== Material ==
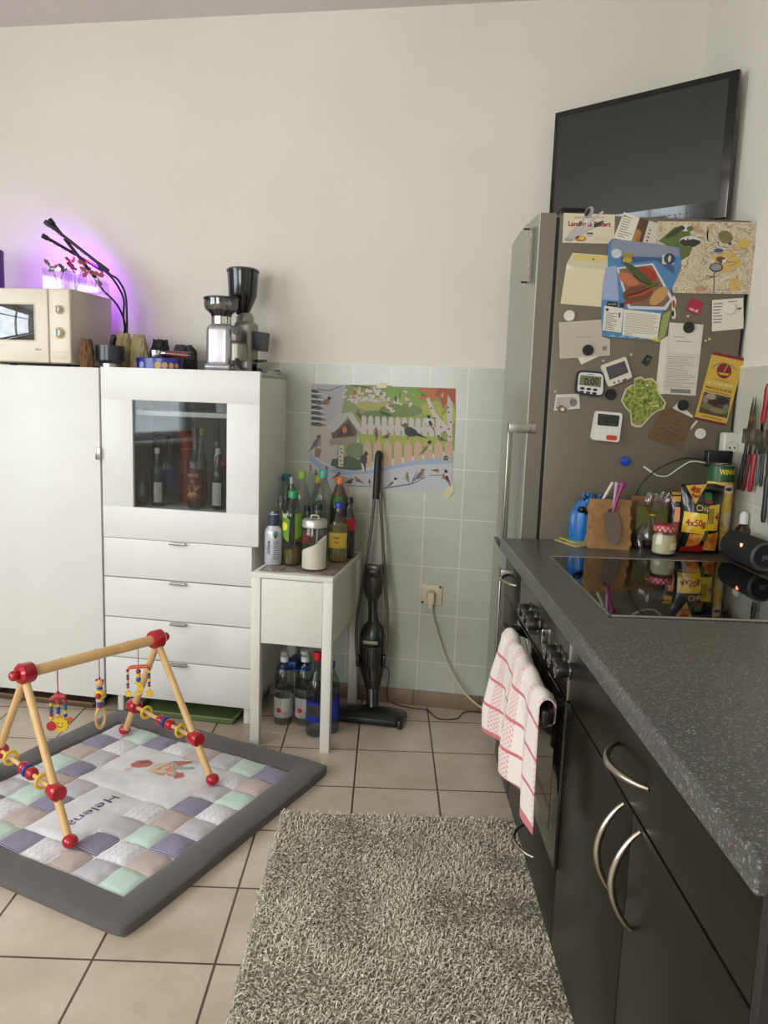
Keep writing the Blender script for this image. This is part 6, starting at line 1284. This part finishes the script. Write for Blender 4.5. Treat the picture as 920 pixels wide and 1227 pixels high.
# knock box, bags, tin, portafilter
def wl0(px, py, d): q = wT(px, py, d); return q
q = wT(132, 437, .30); r = .052
t = wthing('knock_box', 'black round knock box on a steel foot beside the microwave', 'knock box', q.x, .30, TZ)
b = MB(); b.lathe([(.040, .018), (r, .030), (r+.001, .085), (r-.004, .085), (r-.006, .032), (0, .030)], P('knock_black', (28, 32, 34), .35, coat=.3), n=36, cap=False); obj('tub', b, t)
b = MB(); b.lathe([(.036, 0), (.036, .019)], STEEL, n=32); obj('steel_foot', b, t)
b = MB(); a0 = LW(134, 408, .3); b.tube([(-.044, 0, .07), (.044, 0, .07)], .007, BLKM, 12); obj('knock_bar', b, t)
b = MB(); b.tube([(.004, .012, .06), (.012, .0, .10), (.017, -.002, .116)], [.008, .011, .012], P('pestle_black', (30, 30, 32), .4), 12); b.ball((.017, -.002, .116), .012, MATS['pestle_black']); o = obj('tamper_handle', b); o.location = t.location; o.rotation_euler = t.rotation_euler; tag(o, 'rounded black handle sticking up out of the knock box', 'handle')
def crumple(name, label, cat, px0, px1, ptop, d, dp, m, seed):
    q0, q1 = wT(px0, 430, d), wT(px1, 430, d); zt = wT(px0, ptop, d).z; W = q1.x-q0.x; H = zt-TZ; t = wthing(name, label, cat, (q0.x+q1.x)/2, d, TZ); b = MB()
    def f(u, v):
        a = 2*pi*u; p = 1-.42*max(0, v-.5)/.5; n1 = noise.noise(Vector((cos(a)*2+seed, sin(a)*2, v*3)))*.38+noise.noise(Vector((cos(a)*5+seed, sin(a)*5, v*7)))*.26
        e = .9; cx_ = math.copysign(abs(cos(a))**e, cos(a)); cy_ = math.copysign(abs(sin(a))**e, sin(a)); k = (p+n1*.6)
        return (cx_*W/2*k, cy_*dp/2*k, v*H*(1+.22*n1*max(0, v-.55)))
    b.grid(f, 40, 18, m, closeu=True); b.grid(lambda u, v: (lambda p: (p[0]*v, p[1]*v, p[2]-.008*(1-v)))(f(u, 1)), 40, 3, m, closeu=True); obj('bag_body', b, t, ang=25); return t
crumple('crumpled_paper_bag', 'crumpled pale paper bag directly behind the knock box', 'bag', 139, 158, 399, .20, .06, P('paper_beige', (168, 148, 108), .8, bump=.3, bscale=50), 1)
crumple('brown_paper_bag', 'crumpled tan paper bag between the knock box and the blue tin', 'bag', 157, 177, 401, .21, .06, P('paper_tan', (160, 144, 104), .8, bump=.3, bscale=50), 4)
crumple('amber_paper_bag', 'brown paper bag squeezed between microwave and knock box', 'bag', 97, 112, 406, .345, .05, P('paper_brown', (104, 70, 42), .8, bump=.3, bscale=50), 8)
crumple('black_cloth_bundle', 'small bunched black cloth bag behind the blue tin', 'bag', 180, 204, 407, .15, .07, P('black_cloth', (30, 27, 34), .8, bump=.4, bscale=80), 12)
crumple('dark_accessory_pouch', 'low dark pouch between blue tin and coffee grinder', 'pouch', 204, 236, 413, .13, .07, P('pouch_dark', (44, 40, 40), .7, bump=.4, bscale=80), 15)
q0, q1 = wT(163, 436, .28), wT(217, 436, .28); r = (q1.x-q0.x)/2
TB = P('tin_blue', (24, 34, 130), .3, coat=.3)
t = wthing('biscuit_tin', 'round blue biscuit tin with gold biscuit pictures under the portafilter', 'tin', (q0.x+q1.x)/2, .27, TZ)
b = MB(); b.lathe([(r-.003, 0), (r-.003, .038)], TB, n=48, sy=.72); obj('tin_body', b, t); b = MB(); b.lathe([(r, .030), (r, .042), (r-.004, .045), (0, .045)], TB, n=48, sy=.72); obj('lid', b, t)
b = MB()
for k, (a, sz) in enumerate([(-1.2, .010), (-.55, .014), (.25, .013), (.55, .012), (.85, .011), (1.15, .010)]): b.grid(lambda u, v: ((r-.0022)*sin(a+sz/r*v*cos(2*pi*u)), -(r-.0022)*.72*cos(a+sz/r*v*cos(2*pi*u)), .017+sz*v*sin(2*pi*u)), 14, 2, P('tin_gold', (190, 150, 84), .4) if k != 1 else P('tin_silver', (150, 156, 190), .4))
obj('biscuit_print', b, t)
q = wT(187, 422, .27); t = wthing('portafilter', 'espresso portafilter with a red-brown wooden handle lying on the blue tin', 'portafilter', q.x, .27, TZ+.046)
b = MB(); b.lathe([(.020, 0), (.022, .004), (.022, .020), (.024, .022), (.024, .027), (.020, .027)], CHROME, n=28); obj('filter_head', b, t); b = MB(); b.tube([(.022, 0, .018), (.040, 0, .018)], [.006, .0075], CHROME, 12); obj('neck', b, t)
b = MB(); b.tube([(.040, 0, .018), (.06, 0, .017), (.10, -.002, .014), (.135, -.003, .012)], [.009, .0115, .0125, .014], P('rosewood', (110, 36, 26), .3, coat=.4), 16); obj('wooden_handle', b, t, label='red-brown wooden handle'); b = MB(); b.tube([(.135, -.003, .012), (.148, -.0035, .0115)], .0138, BLACK, 16); obj('end_cap', b, t)
# front coffee grinder
GS = P('grinder_silver', (176, 174, 178), .3, .75); HOP = G('smoked_hopper', (70, 66, 70), .14)
q = wT(266, 438, .26); r = .053
t = wthing('coffee_grinder', 'silver coffee grinder with a wide smoked hopper, the front one of two', 'coffee grinder', q.x-.004, .25, TZ)
b = MB(); b.box((-.050, -.052, .012), (.052, .055, .178), GS, .026, 6); b.box((-.053, -.055, .006), (.055, .058, .030), GS, .012, 4); b.box((-.0502, -.0522, .128), (.0522, .0552, .1285), P('seam_grey', (120, 120, 122), .4), .026, 6)
for x in (-.035, .035): b.lathe([(.010, 0), (.010, .008)], CHROME, (x, -.035, 0), 14)
obj('body', b, t)
b = MB(); b.box((.028, -.035, .105), (.078, .035, .172), P('grinder_front', (120, 114, 112), .35, .6), .016, 4); b.lathe([(.012, .0), (.012, .012), (0, .012)], BLACK, M=TR(.070, -.036, .150) @ RX(pi/2), n=20); obj('grinding_head', b, t)
b = MB(); b.lathe([(.034, .045), (.034, .105), (.020, .112)], P('cup_grey', (136, 134, 124), .35, .6), (.064, -.004, 0), 28); b.lathe([(.035, .104), (.035, .110)], P('cup_rim', (80, 80, 78), .4), (.064, -.004, 0), 28, cap=False); obj('dosing_cup', b, t)
b = MB(); b.lathe([(.037, .178), (.037, .205)], CHROME, (-.004, 0, 0), 32); obj('collar', b, t)
b = MB(); b.lathe([(.037, .204), (.040, .214), (.060, .232), (.064, .246), (.064, .268), (.066, .270)], HOP, (-.004, 0, 0), 40, cap=False); hp = obj('hopper', b, t); b = MB(); b.lathe([(.067, .268), (.067, .272), (.060, .276), (0, .277)], P('hopper_lid', (24, 23, 25), .3), (-.004, 0, 0), 40, cap=False); obj('hopper_lid', b, hp)
b = MB(); b.lathe([(0, .206), (.034, .206), (.038, .216), (.050, .228), (0, .232)], noisemat('coffee_beans', [(.4, (26, 16, 10)), (.6, (64, 40, 26))], 140, .5), (-.004, 0, 0), 32, cap=False); obj('beans', b, hp)
# rear coffee grinder
q = wT(300, 436, .12)
t = wthing('coffee_grinder', 'coffee grinder with a tall black hopper and black spout, the rear one of two', 'coffee grinder', q.x-.016, .13, TZ)
zt = wT(290, 322, .13).z-TZ
b = MB(); b.box((-.035, -.05, .006), (.038, .05, .20), P('grinder_grey', (150, 148, 138), .35, .6), .018, 4); b.lathe([(.034, .19), (.034, .215), (.024, .232)], P('grinder_grey', (150, 148, 138), .35, .6), (-.004, 0, 0), 28); obj('body', b, t)
HB = P('hopper_black', (20, 20, 22), .16, coat=.5)
b = MB(); b.lathe([(.024, .225), (.028, .235), (.040, .262), (.054, .295), (.060, zt-.012)], HB, (-.014, 0, 0), 40); b.lathe([(.063, zt-.014), (.063, zt-.006), (.056, zt), (0, zt)], HB, (-.014, 0, 0), 40, cap=False); obj('hopper', b, t)
b = MB(); b.add([(.028, -.028, .165), (.028, -.028, .112), (.058, -.028, .088), (.082, -.028, .088), (.088, -.028, .158), (.028, .028, .165), (.028, .028, .112), (.058, .028, .088), (.082, .028, .088), (.088, .028, .158)], [(0, 4, 3, 2, 1)[::-1], (5, 6, 7, 8, 9)[::-1], (0, 1, 6, 5), (1, 2, 7, 6), (2, 3, 8, 7), (3, 4, 9, 8), (4, 0, 5, 9)], BLACK); obj('spout', b, t)
b = MB(); b.box((.03, -.004, .048), (.088, .004, .056), BLACK, .002); b.box((.03, -.018, .046), (.07, -.010, .054), BLACK, .002); b.box((.03, .010, .046), (.07, .018, .054), BLACK, .002); obj('filter_fork', b, t)
b = MB(); b.box((-.05, -.056, 0), (.070, .056, .012), P('drip_black', (26, 26, 26), .4), .004); b.tube([(.045, -.03, .012), (.06, 0, .016), (.045, .03, .012)], .008, P('drip_black', (26, 26, 26), .4), 8); obj('base', b, t)
# tamping stand in front
t = wthing('tamping_stand', 'dark curved tamping stand at the right foot of the front grinder', 'stand', wT(297, 440, .28).x, .30, TZ)
b = MB(); b.box((-.032, -.028, 0), (.030, .028, .006), BLACK, .002)
b.grid(lambda u, v: (-.034+.066*u, -.026+.052*v, .008+.026*(2*u-1)**2+(.018 if u < .15 else 0)*(1-u/.15)), 20, 3, BLACK); b.grid(lambda u, v: (-.034+.066*u, -.026, v*(.008+.026*(2*u-1)**2)), 20, 2, BLACK); b.grid(lambda u, v: (-.034+.066*u, .026, v*(.008+.026*(2*u-1)**2)), 20, 2, BLACK); obj('cradle', b, t)
t = wthing('round_lid', 'thin round silver lid lying at the right rear corner of the display cabinet', 'lid', -1.0+.012, .10, TZ)
b = MB(); b.lathe([(.040, 0), (.042, .004), (.042, .010), (.036, .013), (0, .014)], P('lid_silver', (170, 168, 158), .35, .5), n=32, sx=1.0); obj('lid_plate', b, t); b = MB(); b.box((.012, -.006, .013), (.034, .006, .018), BLACK, .002); obj('tab', b, t)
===
Given task: Go through the listing above and locate each line that holds the word "wide". Copy those lines.

Solved exercise:
Keep writing the Blender script for this image. This is part 6, starting at line 1284. This part finishes the script. Write for Blender 4.5. Treat the picture as 920 pixels wide and 1227 pixels high.
t = wthing('coffee_grinder', 'silver coffee grinder with a wide smoked hopper, the front one of two', 'coffee grinder', q.x-.004, .25, TZ)